Fennel is famous (or notorious) for materially inhibiting the growth of almost any other plant grown in its vicinity. Plant it well away from any other plants--preferably in a planter of its own (possibly a half barrel or an old trough). The soil wants to be luxuriantly rich and fairly well able to hold moisture. A pH of around 6.5 is good, but that's not critical. (You can grown herb-seed fennel in the same planter if you are so minded; just keep the whole planter well away from any other Umbellifrae cousins--carrots, dill, the rest of that ferny-topped family--lest you get unwanted cross-fertilization.)

Planting Out

Ideal plant spacing is not clear to us. The actual growth doesn't require a lot of space, but finocchio is a notoriously greedy feeder, and some sources recommend an 12-inch spacing just to be sure each plant has enough soil to properly nourish it. But, especially if one is growing it in a container of some sort, however big, one has complete control over the soil quality and fertility, so closer spacings may be possible (assuming, then, intensely rich soil). We'll just experiment.

After seeding, keep the soil moist until the first leaves appear--probably a couple of weeks; after that, water, but don't over-water.


Beware! Any check in growth with finocchio will induce bolting, and there go your hopes of bulbs. Keep them regularly, evenly watered--and cultivate with a light hand, for disturbing their roots also famously induces bolting.

The plants will eventually make a swollen oval structure a few inches in diameter just above the ground. Some gardeners pull soil up around the developing bulbous base to blanch it, but that's just not necessary. The stems grow two to three feet tall.

Timing is very important when harvesting the bulb. Once the bulb has fully formed, the plant will want to send up a flower stalk--which will shrink the bulb immediately. So be sure to harvest the bulbs when they are no more than 3 inches across.

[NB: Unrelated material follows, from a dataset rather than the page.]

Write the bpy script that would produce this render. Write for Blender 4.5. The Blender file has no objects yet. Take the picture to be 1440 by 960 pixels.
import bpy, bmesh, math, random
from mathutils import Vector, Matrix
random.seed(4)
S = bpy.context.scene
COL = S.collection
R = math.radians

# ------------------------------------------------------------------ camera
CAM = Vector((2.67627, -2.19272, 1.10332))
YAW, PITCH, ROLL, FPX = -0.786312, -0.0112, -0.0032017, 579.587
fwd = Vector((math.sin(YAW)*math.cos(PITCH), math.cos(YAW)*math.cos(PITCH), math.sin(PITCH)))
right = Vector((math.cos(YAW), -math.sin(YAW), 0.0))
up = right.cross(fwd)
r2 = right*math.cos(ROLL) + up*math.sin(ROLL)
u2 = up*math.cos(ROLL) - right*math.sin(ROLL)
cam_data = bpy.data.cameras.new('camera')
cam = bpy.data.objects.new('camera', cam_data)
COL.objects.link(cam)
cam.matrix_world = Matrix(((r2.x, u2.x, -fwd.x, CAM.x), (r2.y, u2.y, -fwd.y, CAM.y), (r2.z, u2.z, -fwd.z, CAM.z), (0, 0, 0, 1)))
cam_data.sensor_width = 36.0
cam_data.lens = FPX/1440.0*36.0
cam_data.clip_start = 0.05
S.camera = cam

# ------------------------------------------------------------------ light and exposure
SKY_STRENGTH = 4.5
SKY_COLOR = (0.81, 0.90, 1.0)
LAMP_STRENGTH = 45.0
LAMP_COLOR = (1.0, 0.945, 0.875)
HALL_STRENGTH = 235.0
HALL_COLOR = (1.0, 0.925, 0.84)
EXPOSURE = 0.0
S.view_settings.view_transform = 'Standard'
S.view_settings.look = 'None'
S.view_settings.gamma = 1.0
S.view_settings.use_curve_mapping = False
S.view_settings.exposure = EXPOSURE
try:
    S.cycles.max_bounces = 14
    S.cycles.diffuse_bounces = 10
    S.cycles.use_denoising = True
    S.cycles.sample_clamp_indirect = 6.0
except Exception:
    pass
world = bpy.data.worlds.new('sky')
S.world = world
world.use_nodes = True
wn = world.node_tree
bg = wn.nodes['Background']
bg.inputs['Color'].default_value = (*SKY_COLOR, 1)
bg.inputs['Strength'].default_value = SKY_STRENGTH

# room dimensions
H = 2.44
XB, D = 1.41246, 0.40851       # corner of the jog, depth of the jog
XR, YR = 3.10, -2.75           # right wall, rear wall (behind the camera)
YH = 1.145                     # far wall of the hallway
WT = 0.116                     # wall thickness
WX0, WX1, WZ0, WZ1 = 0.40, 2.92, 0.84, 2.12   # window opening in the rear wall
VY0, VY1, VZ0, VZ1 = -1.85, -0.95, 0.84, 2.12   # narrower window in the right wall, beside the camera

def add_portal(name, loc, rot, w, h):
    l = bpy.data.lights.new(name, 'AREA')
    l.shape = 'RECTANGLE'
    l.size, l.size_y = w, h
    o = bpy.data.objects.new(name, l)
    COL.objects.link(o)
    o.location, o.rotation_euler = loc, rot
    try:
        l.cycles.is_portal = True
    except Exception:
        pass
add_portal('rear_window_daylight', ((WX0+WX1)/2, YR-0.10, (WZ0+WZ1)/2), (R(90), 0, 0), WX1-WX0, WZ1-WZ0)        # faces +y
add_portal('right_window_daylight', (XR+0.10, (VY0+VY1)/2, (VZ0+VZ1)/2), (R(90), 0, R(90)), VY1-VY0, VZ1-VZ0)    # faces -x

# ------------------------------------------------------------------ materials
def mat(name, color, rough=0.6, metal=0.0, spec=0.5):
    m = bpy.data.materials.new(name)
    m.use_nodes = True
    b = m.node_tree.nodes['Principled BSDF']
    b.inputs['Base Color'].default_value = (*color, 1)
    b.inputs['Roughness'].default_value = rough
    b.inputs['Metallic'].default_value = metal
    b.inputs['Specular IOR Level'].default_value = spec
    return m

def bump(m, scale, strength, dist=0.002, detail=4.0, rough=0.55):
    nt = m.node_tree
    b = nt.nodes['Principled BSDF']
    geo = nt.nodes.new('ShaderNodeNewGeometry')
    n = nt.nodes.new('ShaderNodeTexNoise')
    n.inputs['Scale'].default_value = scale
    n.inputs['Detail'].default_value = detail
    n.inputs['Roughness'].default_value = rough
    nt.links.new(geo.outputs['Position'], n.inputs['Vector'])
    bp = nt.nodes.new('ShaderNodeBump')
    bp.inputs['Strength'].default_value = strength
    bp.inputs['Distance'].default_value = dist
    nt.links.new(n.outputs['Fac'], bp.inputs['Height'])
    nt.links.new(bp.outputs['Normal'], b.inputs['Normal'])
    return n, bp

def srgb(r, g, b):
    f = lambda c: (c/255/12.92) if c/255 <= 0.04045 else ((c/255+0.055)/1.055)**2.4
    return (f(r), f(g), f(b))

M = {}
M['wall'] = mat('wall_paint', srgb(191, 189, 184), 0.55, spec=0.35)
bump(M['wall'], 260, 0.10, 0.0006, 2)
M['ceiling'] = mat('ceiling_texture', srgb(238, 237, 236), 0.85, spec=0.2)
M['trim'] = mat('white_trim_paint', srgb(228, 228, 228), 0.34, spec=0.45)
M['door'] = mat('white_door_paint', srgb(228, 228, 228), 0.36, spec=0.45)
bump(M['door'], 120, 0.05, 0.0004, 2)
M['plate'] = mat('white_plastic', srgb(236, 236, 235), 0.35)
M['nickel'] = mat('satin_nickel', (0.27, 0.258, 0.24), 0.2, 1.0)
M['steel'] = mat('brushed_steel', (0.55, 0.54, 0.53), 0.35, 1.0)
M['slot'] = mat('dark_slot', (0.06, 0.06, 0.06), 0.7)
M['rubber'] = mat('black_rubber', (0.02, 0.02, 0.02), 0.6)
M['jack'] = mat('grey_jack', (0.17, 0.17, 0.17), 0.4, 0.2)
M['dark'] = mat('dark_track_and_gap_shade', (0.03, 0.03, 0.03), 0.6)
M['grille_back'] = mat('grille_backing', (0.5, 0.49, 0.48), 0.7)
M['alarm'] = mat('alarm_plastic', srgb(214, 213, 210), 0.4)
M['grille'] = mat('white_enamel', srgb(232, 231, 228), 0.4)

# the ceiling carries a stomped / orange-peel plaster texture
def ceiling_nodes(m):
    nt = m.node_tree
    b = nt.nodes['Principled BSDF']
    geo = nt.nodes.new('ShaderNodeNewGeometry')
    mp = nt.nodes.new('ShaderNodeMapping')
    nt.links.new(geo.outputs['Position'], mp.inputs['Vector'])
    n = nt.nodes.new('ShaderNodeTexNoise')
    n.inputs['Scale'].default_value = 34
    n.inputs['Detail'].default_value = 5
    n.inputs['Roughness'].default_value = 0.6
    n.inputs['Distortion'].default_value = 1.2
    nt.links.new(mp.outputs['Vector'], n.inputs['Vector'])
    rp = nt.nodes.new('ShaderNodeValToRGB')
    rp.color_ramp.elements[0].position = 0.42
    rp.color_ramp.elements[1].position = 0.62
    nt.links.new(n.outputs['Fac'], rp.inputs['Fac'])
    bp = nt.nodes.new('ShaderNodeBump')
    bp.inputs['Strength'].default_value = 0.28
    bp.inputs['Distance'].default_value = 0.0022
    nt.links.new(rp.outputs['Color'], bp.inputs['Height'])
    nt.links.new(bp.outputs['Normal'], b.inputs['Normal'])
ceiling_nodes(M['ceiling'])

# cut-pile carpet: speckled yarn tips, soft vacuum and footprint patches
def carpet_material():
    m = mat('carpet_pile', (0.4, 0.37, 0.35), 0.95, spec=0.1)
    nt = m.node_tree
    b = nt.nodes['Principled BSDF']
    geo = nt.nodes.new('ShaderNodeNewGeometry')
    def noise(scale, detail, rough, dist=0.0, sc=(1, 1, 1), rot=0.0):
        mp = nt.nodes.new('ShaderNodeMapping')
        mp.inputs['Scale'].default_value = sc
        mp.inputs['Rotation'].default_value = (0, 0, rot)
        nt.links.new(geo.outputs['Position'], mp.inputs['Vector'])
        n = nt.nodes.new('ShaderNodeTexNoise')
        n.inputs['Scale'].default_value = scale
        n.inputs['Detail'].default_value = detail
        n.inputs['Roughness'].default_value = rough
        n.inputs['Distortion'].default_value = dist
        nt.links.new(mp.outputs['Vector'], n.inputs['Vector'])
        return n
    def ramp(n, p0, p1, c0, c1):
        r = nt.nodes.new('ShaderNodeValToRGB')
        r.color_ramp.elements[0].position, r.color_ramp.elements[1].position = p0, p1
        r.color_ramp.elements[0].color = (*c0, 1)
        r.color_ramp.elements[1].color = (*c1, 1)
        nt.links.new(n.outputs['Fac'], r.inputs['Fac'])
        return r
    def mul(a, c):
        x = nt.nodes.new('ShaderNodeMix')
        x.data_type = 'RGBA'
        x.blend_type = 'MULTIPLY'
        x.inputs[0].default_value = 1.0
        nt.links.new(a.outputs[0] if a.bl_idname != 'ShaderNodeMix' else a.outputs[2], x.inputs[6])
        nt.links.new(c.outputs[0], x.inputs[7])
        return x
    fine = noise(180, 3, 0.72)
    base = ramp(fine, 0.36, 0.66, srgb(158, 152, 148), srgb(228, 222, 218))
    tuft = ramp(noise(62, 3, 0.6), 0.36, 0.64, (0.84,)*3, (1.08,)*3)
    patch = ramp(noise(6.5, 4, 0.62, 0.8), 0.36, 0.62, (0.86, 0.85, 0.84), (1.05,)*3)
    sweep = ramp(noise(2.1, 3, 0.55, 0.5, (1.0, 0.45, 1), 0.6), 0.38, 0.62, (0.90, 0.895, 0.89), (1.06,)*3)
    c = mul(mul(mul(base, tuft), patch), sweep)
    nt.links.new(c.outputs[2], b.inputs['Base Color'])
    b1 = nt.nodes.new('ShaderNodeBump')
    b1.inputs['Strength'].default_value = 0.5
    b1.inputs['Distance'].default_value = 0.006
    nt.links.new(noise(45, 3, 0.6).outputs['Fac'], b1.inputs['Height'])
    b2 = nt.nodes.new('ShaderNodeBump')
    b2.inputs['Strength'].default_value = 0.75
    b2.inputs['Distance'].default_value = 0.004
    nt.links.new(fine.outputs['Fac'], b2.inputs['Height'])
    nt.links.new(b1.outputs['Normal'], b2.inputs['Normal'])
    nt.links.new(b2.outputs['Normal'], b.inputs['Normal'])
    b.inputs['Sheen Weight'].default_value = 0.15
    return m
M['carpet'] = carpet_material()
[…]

The whole plant is pulled up at harvest. Trim off the stems ½ to 1 inch from the bulb. (Larger stems can be chopped and cooked with the bulb, and the foliage can be used for garnishing.) It seems generally agreed that if you let just one plant to go to seed, you'll have fennel next year for sure. (Another reason to isolate it!) Note, though, that one source suggests "Cut just above soil level, leaving the stump in the ground. This will usually throw up further small feathery shoots, which can be used in salads."


Relevant Links

Besides any links presented above on this page, the following ought to be especially helpful:

Odds and Ends


The plant is an annual that is planted for the thickened bulb-like base of the leaf stems. The scented flowers are hermaphrodite (have both male and female organs) and are pollinated by insects, making the plant self-fertile. It's another member of the edible-root Umbellifrae family, along with carrots, dill, parsley (including rooted parsley), celery, parsnip, coriander, and some other less-common herbs. Umbellifrae are easily recognized by their characteristic lacy top growth.

One source observes that "If a few plants are left to flower, they become extremely attractive to a large number of beneficial insects which prey on garden pests." Nice to know.


Fennel the herb-seed plant has a history that runs far back into antiquity. But finocchio apparently goes back no farther than Italy of the 17th century. (Presumably it was an evolution from the herb plant, much as some of the other edible roots of the Umbellifrae, like Hamburg parsley, evolved--will we some day have an edible dill root?)

An American consul in Florence, Italy, sent fennel seeds to Thomas Jefferson in 1824, but the mildly anise-flavored stalk vegetable did not become popular (and widely available) in the U.S. till the last few decades.


"Finocchio" is the proper Italian--and more or less universal European--name for this vegetable. But be aware that, in Italian, the word is also slang--a rather vulgar pejorative epithet--so have a care with its use.